The country has been trying for years to get journalism to back off its expansion into law enforcement and character policing.
Messages come politely, in the form of surveys and polls showing public resentment of media growing steadily. And they come rudely, in the form of decisions like the one made last week by a jury in North Carolina that ordered ABC News to pay US$5.5 million in punitive damages for fraud and trespassing during a Prime Time Live report that accused the Food Lion supermarket chain of selling tainted meat.
But nobody seems to be listening much.
Journalism school deans and media critics have been on TV a lot since the North Carolina judgment, promising to appeal, warning about the chilling effect of judgments like this on the First Amendment, and arguing with straight and somber faces that reporters should be above the law anytime they wish under any circumstances they deem appropriate anytime they feel like it's in the public interest.
This position makes perfect sense if you buy the notion that journalism is now responsible for policing not only the sexual and financial lives of our public figures, but rotting chicken too.
It makes a lot less sense if you consider - as this verdict reminds us - that journalism is dependent on public good will and support for the freedoms and protections it has.
Some journalists are getting this: "Journalists are not cops," New York Times Washington bureau chief Andrew Rosenthal told NPR earlier this week.
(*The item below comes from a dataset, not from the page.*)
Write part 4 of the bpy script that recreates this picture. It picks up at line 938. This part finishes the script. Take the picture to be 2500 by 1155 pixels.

These are wise words. They should be chiseled on the walls of journalism schools everywhere.
If the FBI director went on TV asking for powers like what the press demands, editorial page writers across the country would burst blood vessels in outrage. But for journalism, gall in the pursuit of self-righteousness is no vice.
Newsmagazines from 60 Minutes to Prime Time Live have specialized for years in the art of gimmicky, mostly pretend, often high-tech "investigations." Cameras are hidden in purses, and disgruntled employees are wired. The kitchens of nursing homes where the elderly are allegedly being pushed around are photographed in herky-jerky black and white, and pictures of the "shocking" filth in the day-care center where you leave little Johnny every day are taken by cameras hidden in toys. Newsmagazine reporters have refined to an art form the shock interview, wherein befuddled security guards or hapless secretaries are confronted by outraged reporters demanding answers.
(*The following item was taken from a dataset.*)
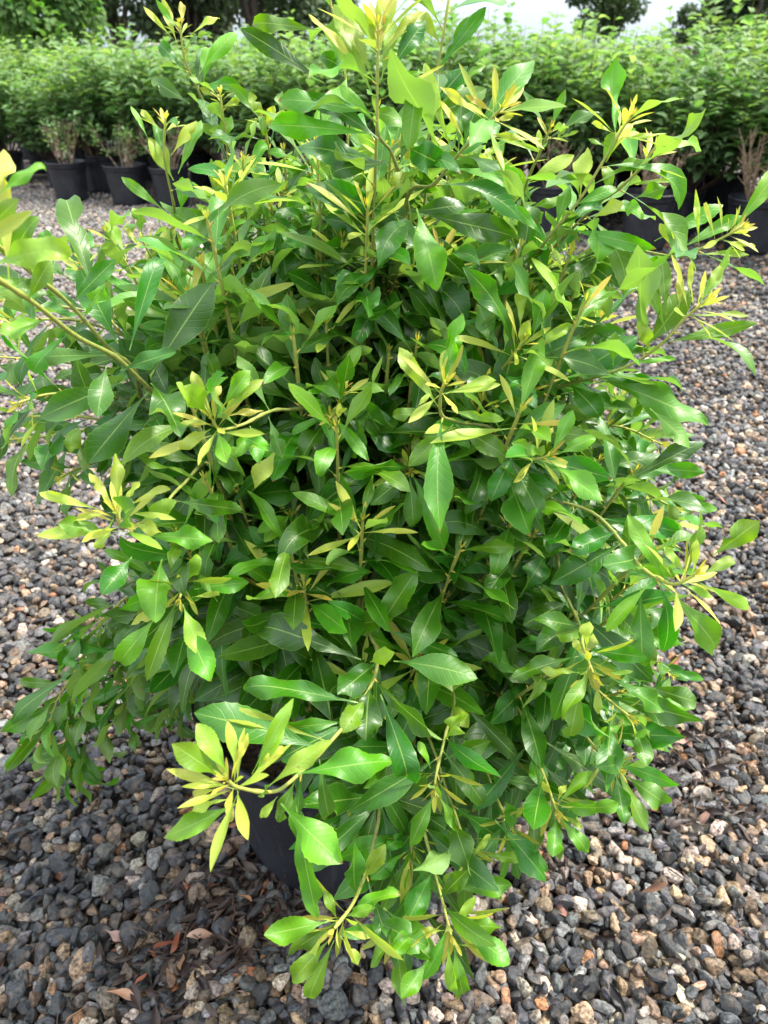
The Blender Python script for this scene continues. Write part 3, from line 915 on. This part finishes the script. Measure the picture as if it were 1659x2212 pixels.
for (path, n, ros, rs, lv, L, age, start, r, dd, droop, spread) in B:
    pts = [P(*q) for q in path]
    # join the hidden end to the heart of the shrub
    C = curve(pts, 80)
    prj = [proj(c) for c in C]
    pl = []
    for s in lv.replace('\n', ';').split(';'):
        s = s.split()
        if len(s) < 6:
            continue
        bx, by, tx, ty, wd, ag = map(float, s)
        k = min(range(len(prj)), key=lambda i: (prj[i][0] - bx) ** 2 + (prj[i][1] - by) ** 2)
        # start the leaf on the stem itself
        pl.append(((bx, by, tx, ty, wd, ag, prj[k][2]), {}))
    p0 = pts[0]
    if p0[2] > .45:
        q = np.array((PX + (p0[0] - PX) * .45, PY + (p0[1] - PY) * .45 + .02, max(.42, p0[2] - .16 - .25 * abs(p0[0] - PX))))
        tail = [q] + pts
        st = 1 - (1 - start) * (len(path) - 1) / len(path)
        nt_, ft_ = int(np.linalg.norm(q - p0) / .016) + 3, 1 / len(path) + .04
    else:
        tail, st, nt_, ft_ = pts, start, 0, 0
    branch_obj([dict(pts=tail, nleaf=n, L=L, start=st, rosette=ros, rsize=rs, a_leaf=age, droop=droop, spread=spread, r0=r * .66, r1=r * .42, ntail=nt_, ftail=ft_, wscale=1.3 if p0[2] < .45 else 1.0)], pl, 24)

# silhouette of the leafy mass, to keep the filling twigs inside the real outline of the shrub
HULL = [(640, 250), (600, 380), (450, 400), (430, 600), (450, 760), (350, 860), (300, 980), (400, 1080), (330, 1250), (330, 1400), (460, 1430), (520, 1540), (700, 1600), (680, 1700),
        (780, 1900), (900, 1990), (1040, 1960), (1130, 1830), (1260, 1690), (1400, 1620), (1460, 1500), (1400, 1350), (1420, 1200), (1490, 1120), (1380, 1000), (1380, 860), (1300, 680),
        (1250, 520), (1120, 380), (960, 300), (800, 200)]
def inside(x, y, poly):
    c = False
    j = len(poly) - 1
    for i in range(len(poly)):
        xi, yi = poly[i]
        xj, yj = poly[j]
        if (yi > y) != (yj > y) and x < (xj - xi) * (y - yi) / (yj - yi) + xi:
            c = not c
        j = i
    return c

fill = []
tries = 0
while len(fill) < 270 and tries < 60000:
    tries += 1
    v = rng.normal(size=3)
    v /= np.linalg.norm(v)
    k = random.uniform(.45, 1.0) ** .6
    c = np.array((.02, 1.10, .88)) + v * k * np.array((.56, .44, .62))
    if c[2] < .34:
        continue
    x, y, d = proj(c)
    if not inside(x, y, HULL) or d < .84 or (x < 800 and y > 1560) or (x < 650 and y > 1370):
        continue
    if any(np.linalg.norm(c - q) < .05 for q in fill):
        continue
    fill.append(c)
# upright shoots that close the crown's upper half
TOPS = [(340, 520), (430, 380), (560, 330), (640, 240), (880, 220), (1000, 320), (1200, 480), (1280, 640), (1150, 780), (450, 780), (360, 680)]
got = 0
while got < 85:
    x, y = random.uniform(330, 1300), random.uniform(220, 790)
    if not inside(x, y, TOPS):
        continue
    c = P(x, y, random.uniform(.92, 1.3))
    if c[2] > 1.5:
        continue
    fill.append(c)
    got += 1
# group the filling twigs by direction into branches that fork
fill.sort(key=lambda c: math.atan2(c[1] - PY, c[0]) + .0)
groups = [fill[i:i + 7] for i in range(0, len(fill), 7)]
for gset in groups:
    sh = []
    for c in gset:
        out = c - np.array((PX, PY, 0))
        r = math.hypot(out[0], out[1])
        b = np.array((PX + out[0] * .22, PY + out[1] * .22, max(.42, .40 + (c[2] - .4) * .35)))
        m = b + (c - b) * .55 + np.array((out[0] * .12, out[1] * .12, -.03 * (1 if c[2] > .6 else -2)))
        inner = max(0, 1 - np.linalg.norm((c - np.array((.02, 1.1, .86))) / np.array((.56, .44, .6))))
        sh.append(dict(pts=[b, m, c], nleaf=random.randint(17, 23), L=random.uniform(.13, .165), start=.38, rosette=random.randint(4, 11) if inner < .3 and random.random() < .4 else 0,
                       rsize=random.uniform(.32, .5), a_leaf=(.04, .42 if inner < .2 else .18), a_stem=(.1, .7), droop=.5, r0=.0034))
    branch_obj(sh, [], 12)

# main stems rising from the soil
tr = Tubes()
for k in range(9):
    a = k * 2.4
    r = random.uniform(.015, .05)
    e = np.array((PX + .16 * math.cos(a), PY + .14 * math.sin(a), random.uniform(.75, 1.0)))
    b = np.array((PX + r * math.cos(a), PY + r * math.sin(a), POT_H * .82))
    tr.tube(curve([b, (b + e) / 2 + np.array((random.uniform(-.03, .03), random.uniform(-.03, .03), -.02)), e], 20), random.uniform(.007, .011), .004, .0, .25, 9)
for k in range(14):
    a = k * 2.4 + 1
    b = np.array((PX, PY, random.uniform(.38, .6)))
    e = np.array((PX + random.uniform(.22, .34) * math.cos(a), PY + random.uniform(.2, .3) * math.sin(a), random.uniform(.5, 1.0)))
    tr.tube(curve([b, (b + e) / 2 + np.array((0, 0, -.03)), e], 16), .006, .003, .05, .35, 8)
tr.build('trunk', M_STEM, shrub, ORI)

# ------------------------------------------------------------------ dry leaves on the gravel
def ray_ground(px, py):
    a, b = P(px, py, 1.0), np.array((0, 0, H))
    d = a - b
    t = -(H - .04) / d[2]
    return b + d * t

lit = Leaves()
tw = Tubes()
def litter(px, py, sx, sy, n, ages=(.03, .42), size=(.03, .075)):
    for _ in range(n):
        p = ray_ground(random.gauss(px, sx), random.gauss(py, sy))
        z = top_at(p[0], p[1])
        a = random.random() * 6.28
        L = random.uniform(*size)
        tilt = random.uniform(-.35, .35)
        lit.add((p[0], p[1], max(.012, z + random.uniform(-.006, .007))), (math.cos(a), math.sin(a), tilt), (random.gauss(0, .4), random.gauss(0, .4), 1), L, L * random.uniform(.2, .32),
                random.uniform(*ages) if random.random() < .93 else random.uniform(.6, 1), bend=random.uniform(-.8, .9), twist=random.gauss(0, 1.1), wave=.3, fold=random.uniform(.1, .8), curl=random.random())
for (x, y, sx, sy, n) in ((520, 1930, 50, 40, 240), (440, 2000, 60, 40, 220), (370, 2090, 60, 45, 80), (300, 2150, 60, 40, 40), (1480, 1620, 70, 30, 60), (1560, 1750, 70, 40, 90),
                          (1420, 1600, 50, 20, 30), (1330, 1480, 300, 300, 60), (1300, 1990, 200, 120, 60), (500, 1750, 120, 80, 40), (400, 1950, 300, 150, 50), (1600, 1400, 60, 250, 50),
                          (700, 1960, 80, 40, 60), (1000, 1750, 150, 100, 50)):
    litter(x, y, sx, sy, n)
for _ in range(70):
    p = ray_ground(*random.choice([(random.gauss(450, 90), random.gauss(2020, 70)), (random.gauss(1500, 90), random.gauss(1680, 70)), (random.uniform(0, 1659), random.uniform(1300, 2200))]))
    z = top_at(p[0], p[1]) + .004
    a = random.random() * 6.28
    l = random.uniform(.03, .12)
    e = np.array((p[0] + l * math.cos(a), p[1] + l * math.sin(a), z + random.uniform(-.005, .012)))
    b = np.array((p[0], p[1], z))
    tw.tube(curve([b, (b + e) / 2 + np.array((random.uniform(-.01, .01), random.uniform(-.01, .01), .006)), e], 8), .0016, .0009, .0, .25, 5)
lo = lit.build('leaf_litter', M_DRY, None, 10)
lo['kind'] = 'stuff'
lo['category'] = 'leaf litter'
lo['label'] = 'dark rotting leaves and bits lying in drifts on the gravel'
to = tw.build('twig_litter', M_STEM, None)
to['kind'] = 'stuff'
to['category'] = 'twigs'
to['label'] = 'thin broken twigs scattered over the gravel'
for (px, py, L, age, lab, ang) in ((1236, 1990, .055, .84, 'curled red-brown dry leaf on the gravel right of the lowest yellow rosette', 2.2),
                                   (450, 1702, .05, .98, 'pale curled dry leaf on the gravel between the pot and the drooping left branch', .8),
                                   (225, 2003, .055, .97, 'pale pinkish dry leaf on the gravel at the lower left', -.5),
                                   (505, 2125, .055, .98, 'light grey dry leaf on the gravel below the leaf drift by the pot', -.2),
                                   (1448, 1608, .06, 1.0, 'light dry leaf on the gravel above the dark drift at the right', .2),
                                   (1338, 1920, .05, .9, 'narrow pinkish dry leaf on the gravel at the lower right', 1.4)):
    p = ray_ground(px, py)
    lv = Leaves()
    lv.add((0, 0, .003), (math.cos(ang), math.sin(ang), .1), (.1, -.2, 1), L, L * .36, age, bend=.8, twist=.6, wave=.6, fold=.4, curl=.7)
    o = lv.build('dry_leaf', M_DRY, None, 14)
    o.location = (p[0], p[1], top_at(p[0], p[1]) + .004)
    o['label'] = lab
    o['category'] = 'dry leaf'
    o['group'] = 'single dry leaves on the gravel'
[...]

These stories create the illusion of a fearsome media, but broadcast almost never undertakes any real investigations - like tough looks at our disastrous drug policies, skyrocketing prison populations, racism and sexism in corporate hiring and promotions, or the entrenched social problems of the underclass.
In this case, ABC was accused of having producers submit fake résumés to get jobs, using hidden cameras to film once they got them.
In many contexts, some of these "investigative" techniques are blatantly illegal. No police agency would be permitted to employ them without a warrant.
A number of governmental agencies are responsible for inspecting food, from the FDA to state and local health inspectors. Did ABC News notify them about Food Lion's alleged food problems? Did it give them an opportunity to follow rational process and the law, or did it prefer to find yet another excuse to send "hidden" cameras onto private property to tell us what we desperately need to know about the food that we're buying?
If ABC News thinks these governmental health inspections are inadequate or incompetent, that's the story it should be bringing us.
Andrew Rosenthal is right. Journalists are not cops. Tainted chicken is not a compelling enough reason for journalists to misrepresent themselves, invade privacy, trespass on private property. They can call 911 like everybody else.
The moral crisis in modern media isn't that the freedom of the press is being curbed. It's that the press has acquired too much power. Reform will come only from the voluntary relinquishing of power.
Press investigations have become a public-policy crisis for the country and its political system. Media investigations have driven public figures to suicide, resulted in tens of millions of dollars being spent on eternal investigations, forced the removal of qualified candidates from consideration for office, altered the national political agenda, driven many people from public life - not at the hands of the electorate, but by the howling of the media mob.
The arrogant movement of the press into roles traditionally occupied by law enforcement has damaged democracy, alienated the public and is transforming media into a renegade institution, the arrogance of which is matched only by its lack of accountability and oversight.
The North Carolina jury is emphasizing the simple message the public has been trying to send mainstream media for years now: Back off. The press has no business usurping the job of government, the courts, and the police, except under extraordinary circumstances and when those agencies have failed demonstrably to perform their official functions.
Unfortunately, journalism is no better than any other public institution at voluntarily relinquishing power. Journalists, of all people, are not above any laws. The public never gave journalism the kind of power it has taken for itself, nor has any poll or survey suggested they want them to have it.
But the public can take it away.
The real news about the North Carolina verdict - which scares news folks to the core - is that the public is beginning to.